Task brief
Report only the number of lines in this material that include "scene".

Records supplied
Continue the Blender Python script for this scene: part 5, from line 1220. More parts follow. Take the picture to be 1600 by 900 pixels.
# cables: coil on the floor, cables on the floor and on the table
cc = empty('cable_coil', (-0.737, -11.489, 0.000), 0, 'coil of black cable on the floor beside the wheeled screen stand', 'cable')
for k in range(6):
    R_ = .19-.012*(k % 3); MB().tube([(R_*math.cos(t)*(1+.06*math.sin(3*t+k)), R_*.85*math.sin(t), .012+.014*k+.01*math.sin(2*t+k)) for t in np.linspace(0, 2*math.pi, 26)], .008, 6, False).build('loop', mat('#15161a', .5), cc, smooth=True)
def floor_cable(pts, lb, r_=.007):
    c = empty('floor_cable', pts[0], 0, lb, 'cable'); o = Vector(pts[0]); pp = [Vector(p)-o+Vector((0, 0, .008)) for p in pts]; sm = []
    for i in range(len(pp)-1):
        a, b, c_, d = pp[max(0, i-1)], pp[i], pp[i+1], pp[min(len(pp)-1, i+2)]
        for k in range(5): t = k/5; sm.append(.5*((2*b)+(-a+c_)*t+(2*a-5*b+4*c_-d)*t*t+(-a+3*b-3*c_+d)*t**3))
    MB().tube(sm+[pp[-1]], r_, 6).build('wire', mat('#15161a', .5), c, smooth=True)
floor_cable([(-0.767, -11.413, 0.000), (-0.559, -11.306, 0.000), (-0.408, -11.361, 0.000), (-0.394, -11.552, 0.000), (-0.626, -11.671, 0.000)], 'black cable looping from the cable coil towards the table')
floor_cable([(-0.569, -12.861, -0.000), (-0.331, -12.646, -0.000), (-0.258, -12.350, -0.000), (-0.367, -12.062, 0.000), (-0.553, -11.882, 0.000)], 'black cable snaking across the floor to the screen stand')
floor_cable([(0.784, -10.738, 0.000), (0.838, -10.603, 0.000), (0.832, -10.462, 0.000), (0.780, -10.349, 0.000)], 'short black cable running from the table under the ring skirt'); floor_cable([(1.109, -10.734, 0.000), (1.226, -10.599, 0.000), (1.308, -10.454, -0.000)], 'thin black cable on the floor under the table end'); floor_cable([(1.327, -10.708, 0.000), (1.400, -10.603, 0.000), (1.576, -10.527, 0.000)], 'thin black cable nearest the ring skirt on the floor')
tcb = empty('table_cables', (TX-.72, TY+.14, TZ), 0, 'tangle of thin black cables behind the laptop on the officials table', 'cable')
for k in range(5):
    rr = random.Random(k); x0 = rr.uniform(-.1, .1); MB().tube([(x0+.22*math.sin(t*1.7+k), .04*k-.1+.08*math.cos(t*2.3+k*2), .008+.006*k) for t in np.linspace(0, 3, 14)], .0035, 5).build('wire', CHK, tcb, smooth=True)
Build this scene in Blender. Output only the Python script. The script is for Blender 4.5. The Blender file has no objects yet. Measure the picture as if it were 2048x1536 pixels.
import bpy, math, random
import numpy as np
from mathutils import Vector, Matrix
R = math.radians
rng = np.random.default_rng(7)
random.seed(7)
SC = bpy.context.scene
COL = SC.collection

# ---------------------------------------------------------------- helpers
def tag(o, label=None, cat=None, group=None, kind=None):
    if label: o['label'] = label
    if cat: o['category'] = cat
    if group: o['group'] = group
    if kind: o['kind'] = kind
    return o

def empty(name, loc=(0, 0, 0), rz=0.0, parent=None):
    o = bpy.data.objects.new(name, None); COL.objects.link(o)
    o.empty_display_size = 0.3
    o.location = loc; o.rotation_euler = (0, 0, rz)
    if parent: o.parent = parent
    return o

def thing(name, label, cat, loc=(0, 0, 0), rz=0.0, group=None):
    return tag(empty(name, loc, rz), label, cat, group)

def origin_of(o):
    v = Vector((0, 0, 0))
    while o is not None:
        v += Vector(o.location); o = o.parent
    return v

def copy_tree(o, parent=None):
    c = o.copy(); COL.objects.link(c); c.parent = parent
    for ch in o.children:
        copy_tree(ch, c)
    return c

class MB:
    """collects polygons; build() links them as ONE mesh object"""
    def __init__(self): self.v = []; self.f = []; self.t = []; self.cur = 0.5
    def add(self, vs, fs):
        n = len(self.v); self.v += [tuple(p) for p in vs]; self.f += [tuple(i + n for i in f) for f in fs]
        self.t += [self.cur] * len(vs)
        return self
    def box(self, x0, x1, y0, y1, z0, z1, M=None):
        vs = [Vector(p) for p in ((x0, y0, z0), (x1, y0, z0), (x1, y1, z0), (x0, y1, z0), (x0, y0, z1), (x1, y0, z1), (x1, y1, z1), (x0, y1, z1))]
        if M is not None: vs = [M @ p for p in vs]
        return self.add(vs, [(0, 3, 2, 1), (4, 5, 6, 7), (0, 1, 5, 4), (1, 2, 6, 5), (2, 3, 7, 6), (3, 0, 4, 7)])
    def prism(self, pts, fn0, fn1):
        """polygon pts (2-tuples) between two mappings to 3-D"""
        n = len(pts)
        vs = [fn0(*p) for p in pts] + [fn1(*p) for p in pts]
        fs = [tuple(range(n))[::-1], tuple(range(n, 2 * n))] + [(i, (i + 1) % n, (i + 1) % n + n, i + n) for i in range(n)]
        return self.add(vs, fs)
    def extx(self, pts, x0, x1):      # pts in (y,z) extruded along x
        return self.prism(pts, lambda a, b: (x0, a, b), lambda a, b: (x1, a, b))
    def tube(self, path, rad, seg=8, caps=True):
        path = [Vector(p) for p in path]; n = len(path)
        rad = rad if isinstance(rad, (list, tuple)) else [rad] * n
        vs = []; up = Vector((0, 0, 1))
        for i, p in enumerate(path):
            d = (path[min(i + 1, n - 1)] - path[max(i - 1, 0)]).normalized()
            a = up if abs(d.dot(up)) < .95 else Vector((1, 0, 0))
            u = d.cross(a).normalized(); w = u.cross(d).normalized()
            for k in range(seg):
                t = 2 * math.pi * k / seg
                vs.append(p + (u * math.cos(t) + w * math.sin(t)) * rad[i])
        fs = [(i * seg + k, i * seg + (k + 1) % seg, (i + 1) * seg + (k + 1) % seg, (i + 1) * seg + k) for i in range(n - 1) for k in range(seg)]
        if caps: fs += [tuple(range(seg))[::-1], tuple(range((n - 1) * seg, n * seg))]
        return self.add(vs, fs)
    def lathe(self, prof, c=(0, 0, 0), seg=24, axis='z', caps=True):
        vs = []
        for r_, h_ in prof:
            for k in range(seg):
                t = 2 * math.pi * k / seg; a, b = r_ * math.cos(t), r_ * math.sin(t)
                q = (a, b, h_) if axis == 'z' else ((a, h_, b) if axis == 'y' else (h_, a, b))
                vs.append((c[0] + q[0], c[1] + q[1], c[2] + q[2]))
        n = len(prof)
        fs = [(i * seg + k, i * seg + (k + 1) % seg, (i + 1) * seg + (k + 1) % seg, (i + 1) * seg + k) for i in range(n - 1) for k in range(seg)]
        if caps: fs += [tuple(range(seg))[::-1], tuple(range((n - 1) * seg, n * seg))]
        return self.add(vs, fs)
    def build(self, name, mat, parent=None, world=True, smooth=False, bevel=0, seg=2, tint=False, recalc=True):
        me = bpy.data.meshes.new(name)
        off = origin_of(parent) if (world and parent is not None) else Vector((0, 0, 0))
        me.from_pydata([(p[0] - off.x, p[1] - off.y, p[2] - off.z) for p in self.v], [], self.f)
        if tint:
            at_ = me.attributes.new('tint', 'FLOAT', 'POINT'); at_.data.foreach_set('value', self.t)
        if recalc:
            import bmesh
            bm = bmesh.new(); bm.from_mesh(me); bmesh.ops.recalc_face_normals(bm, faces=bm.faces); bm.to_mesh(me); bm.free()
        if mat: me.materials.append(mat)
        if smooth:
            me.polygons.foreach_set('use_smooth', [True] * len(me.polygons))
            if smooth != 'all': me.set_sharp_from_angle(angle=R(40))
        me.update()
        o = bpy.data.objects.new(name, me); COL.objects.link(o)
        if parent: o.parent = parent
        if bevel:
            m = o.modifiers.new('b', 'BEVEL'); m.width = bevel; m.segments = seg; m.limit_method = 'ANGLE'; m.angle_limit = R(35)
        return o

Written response
3